Lately it seems like the appointments just keep coming. It could be for Gage’s botox, hearing check, neurologist visit, nutritionist, EEG, or any number of other things. Sprinkle in a few of my own doctor visits and a busy season at work, and it can feel overwhelming.
For several months, I’ve been needing to take Gage to the eye doctor and I just keep putting it off. His former doctor is no longer in Springfield and once he left and our visit was cancelled I never followed through with rescheduling. I keep telling myself that I will once things slow down a little and there are less things filling up our schedule. But that day never seems to come.
We hear a lot about the light at the end of the tunnel. Heck, I’ve talked a lot about it. But it can be hard to take comfort in the idea that we’re so close, we just need to keep going and it will be better and easier soon. Because sometimes that’s not reality. When we get through an especially busy season of appointments and follow up visits, and I look to my calendar, hopeful to see week after week of empty days, that’s not what I find.

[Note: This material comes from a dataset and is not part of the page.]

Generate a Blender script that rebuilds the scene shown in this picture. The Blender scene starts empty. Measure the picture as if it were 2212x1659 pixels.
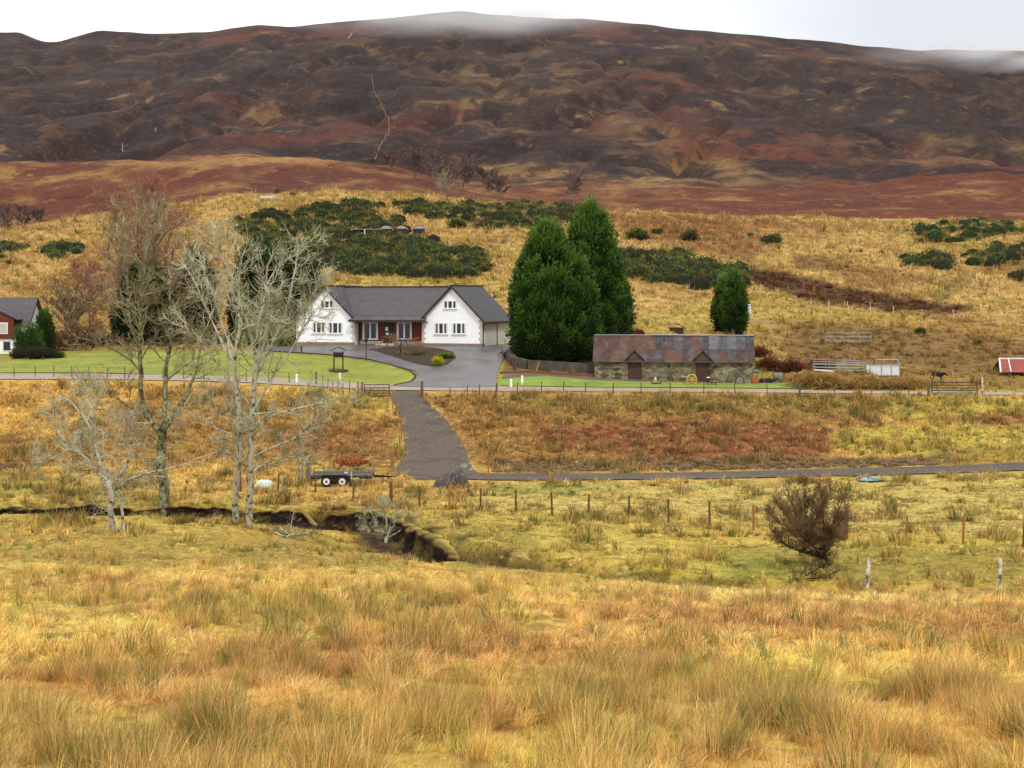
import bpy, bmesh, math, random
import numpy as np
from mathutils import Vector, Matrix
from mathutils.geometry import delaunay_2d_cdt

S = bpy.context.scene
COL = S.collection
# ------------------------------------------------------------------ camera, world, sun, exposure
F, CX, HY = 3039.0, 1106.0, 648.0          # focal length, centre and horizon in a 2212 px wide frame
cam = bpy.data.cameras.new('camera'); camo = bpy.data.objects.new('camera', cam); COL.objects.link(camo)
camo.location = (0, 0, 0); camo.rotation_euler = (math.pi / 2, 0, 0)
cam.sensor_width = 36; cam.lens = F / 2212 * 36; cam.shift_y = -(829.5 - HY) / 2212
cam.clip_start = 0.1; cam.clip_end = 20000
S.camera = camo
SUN_EL, SUN_AZ = math.radians(52), math.radians(158)      # azimuth clockwise from +Y: behind and a little right of the camera
W = bpy.data.worlds.new('World'); S.world = W; W.use_nodes = True
nt = W.node_tree; N = nt.nodes; L = nt.links; N.clear()
out = N.new('ShaderNodeOutputWorld'); bg = N.new('ShaderNodeBackground'); bg.inputs['Strength'].default_value = 0.09
sky = N.new('ShaderNodeTexSky'); sky.sky_type = 'NISHITA'; sky.sun_disc = False
sky.sun_elevation = SUN_EL; sky.sun_rotation = SUN_AZ
tc = N.new('ShaderNodeTexCoord'); mp = N.new('ShaderNodeMapping'); mp.inputs['Scale'].default_value = (1.2, 1.2, 3.5)
ns = N.new('ShaderNodeTexNoise'); ns.inputs['Scale'].default_value = 1.7; ns.inputs['Detail'].default_value = 5
sx = N.new('ShaderNodeSeparateXYZ')
L.new(tc.outputs['Generated'], mp.inputs['Vector']); L.new(mp.outputs['Vector'], ns.inputs['Vector'])
L.new(tc.outputs['Generated'], sx.inputs[0])
m1 = N.new('ShaderNodeMath'); m1.operation = 'MULTIPLY_ADD'; m1.inputs[1].default_value = 1.9; m1.inputs[2].default_value = 0.12
L.new(sx.outputs['X'], m1.inputs[0])
m2 = N.new('ShaderNodeMath'); m2.operation = 'MULTIPLY_ADD'; m2.inputs[1].default_value = 0.75; L.new(ns.outputs['Fac'], m2.inputs[0]); L.new(m1.outputs[0], m2.inputs[2])
cr = N.new('ShaderNodeValToRGB')
cr.color_ramp.elements[0].position = 0.50; cr.color_ramp.elements[0].color = (11.5, 11.5, 11.6, 1)
cr.color_ramp.elements[1].position = 1.05; cr.color_ramp.elements[1].color = (6.6, 6.75, 7.2, 1)
e = cr.color_ramp.elements.new(0.80); e.color = (8.2, 8.3, 8.6, 1)
L.new(m2.outputs[0], cr.inputs[0])
mx = N.new('ShaderNodeMixRGB'); mx.inputs[0].default_value = 0.93
L.new(sky.outputs[0], mx.inputs[1]); L.new(cr.outputs[0], mx.inputs[2])
L.new(mx.outputs[0], bg.inputs['Color']); L.new(bg.outputs[0], out.inputs['Surface'])
sun = bpy.data.lights.new('sun', 'SUN'); suno = bpy.data.objects.new('sun', sun); COL.objects.link(suno)
sun.energy = 1.5; sun.angle = math.radians(10); sun.color = (1, 0.96, 0.88)
sdir = Vector((math.sin(SUN_AZ) * math.cos(SUN_EL), math.cos(SUN_AZ) * math.cos(SUN_EL), math.sin(SUN_EL)))
suno.rotation_euler = (-sdir).to_track_quat('-Z', 'Y').to_euler(); suno.location = (0, -20, 60)
S.view_settings.view_transform = 'Standard'; S.view_settings.look = 'None'; S.view_settings.gamma = 1
S.view_settings.use_curve_mapping = False; S.view_settings.exposure = 0.48
S.cycles.volume_step_rate = 4; S.cycles.volume_bounces = 0; S.cycles.max_bounces = 5; S.cycles.transparent_max_bounces = 8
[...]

Instead of focusing on the finish, the promise of a burden lifted, the proverbial light at the end of the tunnel, I think I’d be better served to look for the light IN the tunnel. That flicker of hope and fighting spirit even when things seem tough or overwhelming. The reminders that even if you’re in a funk, you don’t always have to stay there. When I try, I can see and feel the constant presence of that light in the tunnel, in the midst of everything else. It comes in the form of kind offers of help from good friends, encouraging words, verses, or song lyrics, and reminders that I’m not alone in my struggles.
Ultimately, I seek comfort, joy and peace through my faith in Jesus. Instead of waiting for one day—for the empty calendar I’ll likely never have or for things to just feel a little easier—I’ll try to focus on all the good stuff that’s present even in the middle of the difficulty or chaos. I’ll keep looking for the light in the tunnel.
I thought of you and Gabe yesterday when I was at the AF office and saw that big, beautiful picture of the two of you in the hallway.
I can’t imagine how hard life is for you and yet you continue to look for the good and positive. It can’t be easy and I know you must have many personal struggles, but remember you and your family are loved. Gabe is so fortunate to have wonderful parents and a sibling who love him so much.
I guess my computer typed Gabe instead of Gage. I didn’t catch that!
I guess my computer typed Gabe instead of Gage. I didn’t catch that!